The election aside, the change in plans also comes at a time when the City Council's latest effort to discuss the co-location of government services in shared buildings seems to have been rebuffed once again by Linn County and the Cedar Rapids school distict.
Council member Tom Podzimek, the council's liaison to the co-location talks, said on Tuesday that he heard no support for co-location from the county and school district at a meeting a week ago.
“I'm not optimistic that we will be sharing functions of structures,” Podzimek said.
Council member Brian Fagan, a candidate for mayor, said Tuesday he's not convinced that co-location might not still get some traction, though the idea didn't seem to have much backing this week as both the county board and school board addressed their own flood-damaged buildings in public meetings.
“That's what people are talking about with me and that's what they'd like to see,” Fagan said of co-location. “They recognize this could be in the taxpayers' best interest and the community's best interest.”

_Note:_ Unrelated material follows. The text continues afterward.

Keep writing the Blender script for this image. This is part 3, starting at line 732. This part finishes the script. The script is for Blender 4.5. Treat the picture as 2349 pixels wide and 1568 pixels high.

With the postponement of the city's next round of open houses, residents will have to wait until after the Nov. 3 election to get a better feel for whether City Council members want to build a new $50-plus million City Hall or if they want to return City Hall to the flood-damaged Veterans Memorial Building on May's Island. The Federal Emergency Management Agency will help pay for some of the cost of renovation, but it will pay nothing for a new City Hall.
No one on the council - six of the nine seats are on the Nov. 3 ballot - has made it clear publicly which City Hall option he or she prefers, though co-location sometimes has served as a euphemism for building a new building.
Mayoral candidate Ron Corbett repeated this week that the city should use existing city-owned buildings, and not build a new City Hall. The city also is slated to take ownership of the existing federal courthouse just down the street from the Veterans Memorial Building, which also might be used for city offices, Corbett said.
City Manager Prosser said putting off the city open houses will give the city a chance to incorporate the county's and school district's emerging building plans into the city open house so taxpayers can get an idea what all three entities might be seeking even if co-location doesn't work out.
Prosser said the city's options for a City Hall now may focus on a centralized plan that would require a new building and a decentralized plan that would use existing buildings like the Veterans Memorial Building.
He added that city officials are discovering that returning to the Veterans Memorial Building may cost more than they had expected. He said the building also may have less usable space than the city thought as well.
Podzimek predicted that the City Council would make decisions about the Central Fire Station and the downtown library first, and he suggested that a decision on the future of City Hall likely can wait.